The Willow Inference Server can run CPU only but for Alexa quality and user experience speech recognition you will be waiting a long time for text output, and the benefits of a locally hosted high quality voice interface diminish considerably when you’re waiting three, five, or even 10 seconds or more for a response. You could try using the lighter models we offer (base) but the quality will be significantly lower - or it may work just fine for your purposes. It will still be very “slow”.

Here are some early benchmarks for the (highly optimized) Willow Inference Server across various GPUs:

Device Model Beam Size Speech Duration (ms) Inference Time (ms) Realtime Multiple
RTX 4090 large-v2 5 3840 140 27x
H100 large-v2 5 3840 294 12x
H100 large-v2 5 10688 519 20x
H100 large-v2 5 29248 1223 23x
GTX 1060 large-v2 5 3840 1114 3x
Tesla P4 large-v2 5 3840 1099 3x
RTX 4090 medium 1 3840 84 45x
GTX 1060 medium 1 3840 588 6x
Tesla P4 medium 1 3840 586 6x
RTX 4090 medium 1 29248 377 77x
GTX 1060 medium 1 29248 1612 18x
Tesla P4 medium 1 29248 1730 16x
RTX 4090 base 1 180000 277 648x (not a typo)

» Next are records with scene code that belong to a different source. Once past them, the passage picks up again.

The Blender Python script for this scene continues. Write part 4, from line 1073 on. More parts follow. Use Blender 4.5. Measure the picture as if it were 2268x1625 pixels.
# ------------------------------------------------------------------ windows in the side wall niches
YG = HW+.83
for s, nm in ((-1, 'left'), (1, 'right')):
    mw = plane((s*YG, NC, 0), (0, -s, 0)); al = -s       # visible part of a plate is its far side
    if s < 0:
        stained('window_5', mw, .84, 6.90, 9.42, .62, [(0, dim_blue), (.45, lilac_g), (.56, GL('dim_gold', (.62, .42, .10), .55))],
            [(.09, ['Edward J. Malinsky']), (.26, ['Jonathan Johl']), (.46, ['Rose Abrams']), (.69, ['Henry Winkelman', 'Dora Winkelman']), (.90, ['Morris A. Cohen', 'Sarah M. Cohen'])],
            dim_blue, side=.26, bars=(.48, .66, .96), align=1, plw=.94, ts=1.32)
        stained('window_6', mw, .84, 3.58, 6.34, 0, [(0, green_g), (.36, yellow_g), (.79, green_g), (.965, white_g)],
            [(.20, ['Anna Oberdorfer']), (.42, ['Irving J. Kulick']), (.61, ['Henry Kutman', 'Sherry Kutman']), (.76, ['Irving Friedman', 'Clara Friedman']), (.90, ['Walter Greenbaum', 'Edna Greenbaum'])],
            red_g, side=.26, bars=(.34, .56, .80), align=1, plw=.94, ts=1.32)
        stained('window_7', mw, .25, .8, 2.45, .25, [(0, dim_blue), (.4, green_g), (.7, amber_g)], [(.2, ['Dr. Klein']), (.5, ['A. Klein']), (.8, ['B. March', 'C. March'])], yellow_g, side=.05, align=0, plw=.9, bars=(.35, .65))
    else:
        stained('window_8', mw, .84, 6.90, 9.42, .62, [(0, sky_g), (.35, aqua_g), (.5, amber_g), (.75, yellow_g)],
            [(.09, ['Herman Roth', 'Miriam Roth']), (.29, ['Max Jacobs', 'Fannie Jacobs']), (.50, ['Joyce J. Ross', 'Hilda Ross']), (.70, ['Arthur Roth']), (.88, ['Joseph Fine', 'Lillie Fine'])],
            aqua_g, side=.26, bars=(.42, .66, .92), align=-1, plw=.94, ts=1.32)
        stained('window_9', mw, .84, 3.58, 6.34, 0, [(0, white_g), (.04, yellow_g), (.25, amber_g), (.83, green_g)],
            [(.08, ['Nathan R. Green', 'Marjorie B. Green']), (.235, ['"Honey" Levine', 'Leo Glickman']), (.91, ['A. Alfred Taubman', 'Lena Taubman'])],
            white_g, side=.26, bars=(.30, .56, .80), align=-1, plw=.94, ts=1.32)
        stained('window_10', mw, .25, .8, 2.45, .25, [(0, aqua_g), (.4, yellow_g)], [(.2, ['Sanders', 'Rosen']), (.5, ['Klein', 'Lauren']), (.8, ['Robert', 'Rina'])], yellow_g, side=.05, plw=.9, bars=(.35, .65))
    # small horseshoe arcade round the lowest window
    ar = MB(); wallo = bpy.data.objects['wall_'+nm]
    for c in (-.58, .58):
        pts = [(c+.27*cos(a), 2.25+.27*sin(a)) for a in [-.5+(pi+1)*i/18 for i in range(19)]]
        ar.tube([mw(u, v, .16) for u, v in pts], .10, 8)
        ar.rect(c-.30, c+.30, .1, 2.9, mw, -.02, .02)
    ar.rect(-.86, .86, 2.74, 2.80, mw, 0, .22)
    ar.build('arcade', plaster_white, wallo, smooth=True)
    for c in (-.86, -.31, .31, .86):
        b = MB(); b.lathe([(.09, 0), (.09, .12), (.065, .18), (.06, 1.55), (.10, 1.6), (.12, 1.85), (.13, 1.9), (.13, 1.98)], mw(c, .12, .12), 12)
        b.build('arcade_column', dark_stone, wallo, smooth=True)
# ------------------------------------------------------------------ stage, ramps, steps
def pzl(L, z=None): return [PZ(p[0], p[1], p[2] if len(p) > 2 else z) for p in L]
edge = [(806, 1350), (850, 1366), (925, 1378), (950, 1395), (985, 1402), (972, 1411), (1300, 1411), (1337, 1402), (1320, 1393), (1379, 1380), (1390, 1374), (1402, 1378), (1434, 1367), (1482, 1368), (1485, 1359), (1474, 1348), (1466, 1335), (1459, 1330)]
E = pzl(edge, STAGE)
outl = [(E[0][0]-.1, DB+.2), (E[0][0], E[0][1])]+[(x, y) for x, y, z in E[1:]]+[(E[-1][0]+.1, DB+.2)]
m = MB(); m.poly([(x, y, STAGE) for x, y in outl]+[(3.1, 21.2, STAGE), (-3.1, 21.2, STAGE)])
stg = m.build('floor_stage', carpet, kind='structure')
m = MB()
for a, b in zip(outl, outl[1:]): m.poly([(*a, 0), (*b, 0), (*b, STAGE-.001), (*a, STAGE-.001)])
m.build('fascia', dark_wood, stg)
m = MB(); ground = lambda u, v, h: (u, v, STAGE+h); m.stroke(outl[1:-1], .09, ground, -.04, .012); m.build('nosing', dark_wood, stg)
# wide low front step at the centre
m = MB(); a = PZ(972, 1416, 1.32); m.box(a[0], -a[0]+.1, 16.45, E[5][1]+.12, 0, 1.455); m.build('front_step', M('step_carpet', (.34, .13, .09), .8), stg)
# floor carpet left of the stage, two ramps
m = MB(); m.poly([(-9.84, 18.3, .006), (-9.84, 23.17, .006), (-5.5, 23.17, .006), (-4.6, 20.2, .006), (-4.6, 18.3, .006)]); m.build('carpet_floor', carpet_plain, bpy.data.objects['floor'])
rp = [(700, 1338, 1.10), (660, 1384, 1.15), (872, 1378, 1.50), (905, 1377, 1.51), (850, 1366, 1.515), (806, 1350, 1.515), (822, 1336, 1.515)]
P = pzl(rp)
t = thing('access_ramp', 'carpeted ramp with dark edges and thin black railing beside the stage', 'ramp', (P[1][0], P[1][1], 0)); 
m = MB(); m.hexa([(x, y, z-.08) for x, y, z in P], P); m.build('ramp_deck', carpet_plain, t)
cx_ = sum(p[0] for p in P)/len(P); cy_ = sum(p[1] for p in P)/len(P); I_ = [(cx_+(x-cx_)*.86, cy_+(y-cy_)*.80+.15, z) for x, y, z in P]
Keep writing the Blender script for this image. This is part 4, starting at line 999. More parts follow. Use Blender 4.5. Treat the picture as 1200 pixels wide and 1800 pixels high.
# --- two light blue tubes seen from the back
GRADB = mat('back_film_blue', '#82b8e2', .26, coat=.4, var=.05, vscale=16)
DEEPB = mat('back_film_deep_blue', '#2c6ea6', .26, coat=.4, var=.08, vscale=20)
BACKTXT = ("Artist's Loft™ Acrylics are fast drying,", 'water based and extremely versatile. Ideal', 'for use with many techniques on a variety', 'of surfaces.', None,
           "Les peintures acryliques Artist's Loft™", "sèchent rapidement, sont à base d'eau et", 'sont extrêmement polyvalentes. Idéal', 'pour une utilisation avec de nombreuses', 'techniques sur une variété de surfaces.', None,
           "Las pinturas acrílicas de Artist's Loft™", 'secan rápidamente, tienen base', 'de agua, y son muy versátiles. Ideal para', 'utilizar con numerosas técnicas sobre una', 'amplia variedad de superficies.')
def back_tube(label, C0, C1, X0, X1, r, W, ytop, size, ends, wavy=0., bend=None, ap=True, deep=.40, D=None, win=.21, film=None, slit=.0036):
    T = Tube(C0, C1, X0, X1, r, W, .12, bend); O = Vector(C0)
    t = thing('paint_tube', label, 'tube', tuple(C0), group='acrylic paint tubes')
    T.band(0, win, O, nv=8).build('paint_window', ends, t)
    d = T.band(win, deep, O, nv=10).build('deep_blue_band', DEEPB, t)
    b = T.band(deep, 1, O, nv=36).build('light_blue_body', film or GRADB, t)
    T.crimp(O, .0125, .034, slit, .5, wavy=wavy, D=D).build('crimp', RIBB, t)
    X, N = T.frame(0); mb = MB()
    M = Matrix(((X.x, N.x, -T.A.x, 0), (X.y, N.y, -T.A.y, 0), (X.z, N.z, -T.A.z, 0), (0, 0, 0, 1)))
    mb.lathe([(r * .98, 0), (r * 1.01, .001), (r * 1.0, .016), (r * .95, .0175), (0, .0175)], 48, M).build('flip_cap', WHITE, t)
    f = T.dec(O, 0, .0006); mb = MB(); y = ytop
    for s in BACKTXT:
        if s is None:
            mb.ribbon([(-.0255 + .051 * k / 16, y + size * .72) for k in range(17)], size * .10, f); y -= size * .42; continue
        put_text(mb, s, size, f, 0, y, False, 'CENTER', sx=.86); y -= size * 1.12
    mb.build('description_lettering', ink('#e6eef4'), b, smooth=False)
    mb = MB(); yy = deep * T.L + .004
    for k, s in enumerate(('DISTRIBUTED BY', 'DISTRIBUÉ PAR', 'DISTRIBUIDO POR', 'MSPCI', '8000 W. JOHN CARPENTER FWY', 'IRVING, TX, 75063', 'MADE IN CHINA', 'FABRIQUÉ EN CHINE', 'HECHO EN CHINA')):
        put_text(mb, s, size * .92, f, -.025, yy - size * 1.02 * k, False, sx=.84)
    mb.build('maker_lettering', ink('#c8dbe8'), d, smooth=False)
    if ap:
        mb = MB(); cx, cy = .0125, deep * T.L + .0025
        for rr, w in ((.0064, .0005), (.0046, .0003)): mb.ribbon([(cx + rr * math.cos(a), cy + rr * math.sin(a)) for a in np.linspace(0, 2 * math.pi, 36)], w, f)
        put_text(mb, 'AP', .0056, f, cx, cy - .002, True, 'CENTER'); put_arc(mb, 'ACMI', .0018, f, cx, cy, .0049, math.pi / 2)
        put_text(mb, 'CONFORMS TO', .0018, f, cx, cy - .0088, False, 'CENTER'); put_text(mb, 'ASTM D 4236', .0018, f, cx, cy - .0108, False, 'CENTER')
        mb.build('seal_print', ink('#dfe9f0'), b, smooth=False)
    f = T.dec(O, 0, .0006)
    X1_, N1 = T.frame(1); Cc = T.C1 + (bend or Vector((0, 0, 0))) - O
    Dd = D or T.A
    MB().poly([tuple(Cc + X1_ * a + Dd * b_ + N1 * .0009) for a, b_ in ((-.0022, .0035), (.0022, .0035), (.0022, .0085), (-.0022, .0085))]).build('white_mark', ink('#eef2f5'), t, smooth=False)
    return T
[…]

So you can see from this a Tesla P4 can do 3.8 seconds of speech with the > 40 language Whisper medium model in 586ms - whether self-hosted locally or over the internet that easily meets our < 1s latency target.

2 Likes

Why not TPU? I got the dual core coral m2 thing and currently only using one core for frigate so would love to have something that I can use that second core for.

For something like the coral m2 I find them interesting, and I’m not necessarily opposed to supporting them eventually, but it’s important to understand just how computationally demanding extremely high quality speech recognition in sub one second response times is.

We have heavily optimized our inference server implementation and quantized models to 8 bit. The > 6 year old Tesla P4 can do 22 TOPS in int8 (an RTX 4090 is 145 TOPS). The coral m2 specs claim a maximum of 4 TOPS, but the models and ecosystem are nowhere near as optimized or efficient as they are in something like CUDA land so I’m sure an apples-to-apples comparison is impossible. I’d be surprised if in an apples-to-apples comparison the coral m2 came out to be half what they claim in real world for this application.

Long story short, we’re not focusing on devices like the coral m2 because they fundamentally can’t provide the kind of user experience we’re designing for.